Performance, frame rate, and judging

Dean Brettle dean at brettle.com
Fri Jul 16 15:18:51 EDT 2004


Hi all,

First, many thanks to the developers for creating such a fun game!  I
might actually get some regular exercise now... :-)

At the moment I'm trying to play PyDance on a 400 MHz K6-III (running
Fedora Core 2 with psyco and i586-optimized SDL).  I realize that my
processor is less than the "acceptable" P3-500 mentioned in the manual,
but I'd rather spend some time improving performance than upgrading my
processor.  

I get an average FPS for 6Jan02 (Basic) of 12.  The FPS ranges from 9 to
16 depending on how many arrows are on the screen.  Visually, I can live
with that frame rate.  The problem is that the low frame rate hurts my
score because the dance() function only polls the pad once per frame. 
At 12 FPS, the pad only gets polled about once every 83ms.  By default
the judge won't give anything better than a "Great" unless I step within
45ms of the beat, so getting "Perfect" and "Marvelous" marks is almost
entirely luck. :-(  Moreover, to get "Marvelous" marks based entirely on
skill I'd need a machine capable of doing 44 FPS.  

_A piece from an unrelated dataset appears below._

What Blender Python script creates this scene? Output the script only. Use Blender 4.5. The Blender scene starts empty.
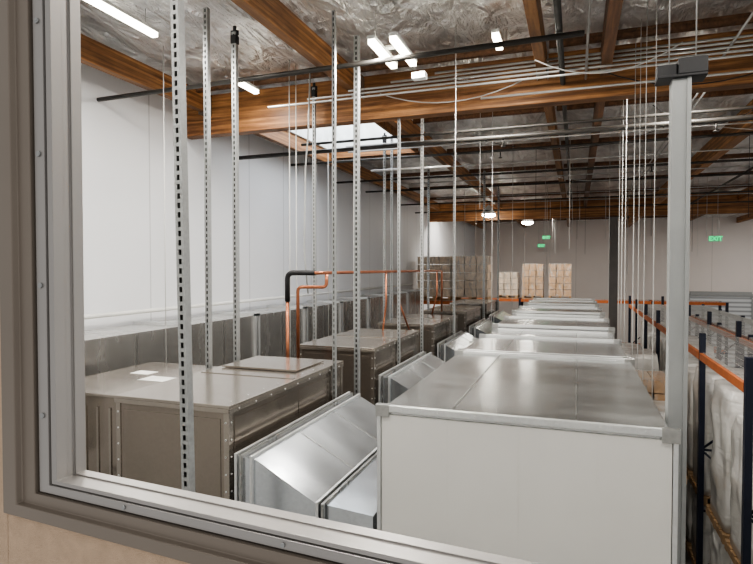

I tried changing the code so that the display updates and pad-polling
were done in separate threads, but Linux wouldn't context switch
regularly enough to fix the problem.  The only other option I see is to
sprinkle pad polling strategically around the rest of the code. 
Specifically, this would involve:

1. Splitting the call to pygame.display.update() into multiple calls
(with non-overlapping rectangles), and adding polling between the calls.
2. Adding polling inside some loops in player.py
3. Perhaps, adding some polling in arrows.py.

Given that the HACKING file says "We should not sacrifice code clarity
for speed except in extreme cases", would a patch which makes the above
sorts of changes be considered for inclusion in a future release?

On a related note, it might help improve the accuracy of the judging to
assume that the player stepped halfway between the time of the previous
poll and the time of the current poll.  At the moment, it looks like the
code assumes that the player stepped at the time of the current poll. 
That means a player that always steps exactly on the beat will be judged
as stepping up to 1 frame late (never early).